EXERCISE INPUT:
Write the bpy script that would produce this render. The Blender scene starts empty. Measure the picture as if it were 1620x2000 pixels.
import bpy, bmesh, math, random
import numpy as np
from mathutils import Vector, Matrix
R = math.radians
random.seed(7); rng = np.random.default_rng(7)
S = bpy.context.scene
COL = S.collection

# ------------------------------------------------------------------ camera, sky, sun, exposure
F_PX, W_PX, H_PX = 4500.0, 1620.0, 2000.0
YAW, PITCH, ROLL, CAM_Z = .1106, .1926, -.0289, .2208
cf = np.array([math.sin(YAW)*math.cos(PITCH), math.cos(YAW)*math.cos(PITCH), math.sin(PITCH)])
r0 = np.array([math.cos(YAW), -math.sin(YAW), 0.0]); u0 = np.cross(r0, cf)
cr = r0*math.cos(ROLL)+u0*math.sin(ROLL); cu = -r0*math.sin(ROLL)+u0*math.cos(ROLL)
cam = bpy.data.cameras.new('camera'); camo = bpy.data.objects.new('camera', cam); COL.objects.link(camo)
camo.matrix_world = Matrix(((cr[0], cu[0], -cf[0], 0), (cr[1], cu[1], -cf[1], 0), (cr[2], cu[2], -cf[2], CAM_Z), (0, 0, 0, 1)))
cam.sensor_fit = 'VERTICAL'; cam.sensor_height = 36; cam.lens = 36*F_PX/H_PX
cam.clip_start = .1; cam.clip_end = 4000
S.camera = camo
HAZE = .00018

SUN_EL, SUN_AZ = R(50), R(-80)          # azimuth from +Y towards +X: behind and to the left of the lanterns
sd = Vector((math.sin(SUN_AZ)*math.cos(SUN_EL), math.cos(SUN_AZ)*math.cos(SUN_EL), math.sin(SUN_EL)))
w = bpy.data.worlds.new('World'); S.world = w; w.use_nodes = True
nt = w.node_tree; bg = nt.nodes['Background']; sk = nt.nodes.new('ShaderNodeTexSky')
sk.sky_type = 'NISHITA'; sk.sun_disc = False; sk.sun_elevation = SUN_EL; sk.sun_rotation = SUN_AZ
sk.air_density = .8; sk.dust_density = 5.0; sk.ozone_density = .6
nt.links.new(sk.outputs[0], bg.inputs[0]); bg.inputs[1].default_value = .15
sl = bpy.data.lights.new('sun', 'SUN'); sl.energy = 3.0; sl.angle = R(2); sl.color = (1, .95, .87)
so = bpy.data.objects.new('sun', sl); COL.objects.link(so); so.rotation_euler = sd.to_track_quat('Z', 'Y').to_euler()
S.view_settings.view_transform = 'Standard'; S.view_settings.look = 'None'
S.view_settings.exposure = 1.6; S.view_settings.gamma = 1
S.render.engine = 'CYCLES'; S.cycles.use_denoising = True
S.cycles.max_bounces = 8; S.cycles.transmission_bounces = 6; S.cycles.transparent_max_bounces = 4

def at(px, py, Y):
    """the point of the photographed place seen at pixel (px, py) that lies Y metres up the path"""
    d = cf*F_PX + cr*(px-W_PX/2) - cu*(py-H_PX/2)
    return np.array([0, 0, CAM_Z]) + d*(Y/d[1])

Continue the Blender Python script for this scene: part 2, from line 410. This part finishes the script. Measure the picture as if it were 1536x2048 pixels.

YOUR OBJECTIVE: All lines from the beginning of the material above through the one with "COL = S.collection" need to be returned exactly; please return those and only those.

WRITTEN REPLY:
Write the bpy script that would produce this render. The Blender scene starts empty. Measure the picture as if it were 1620x2000 pixels.
import bpy, bmesh, math, random
import numpy as np
from mathutils import Vector, Matrix
R = math.radians
random.seed(7); rng = np.random.default_rng(7)
S = bpy.context.scene
COL = S.collection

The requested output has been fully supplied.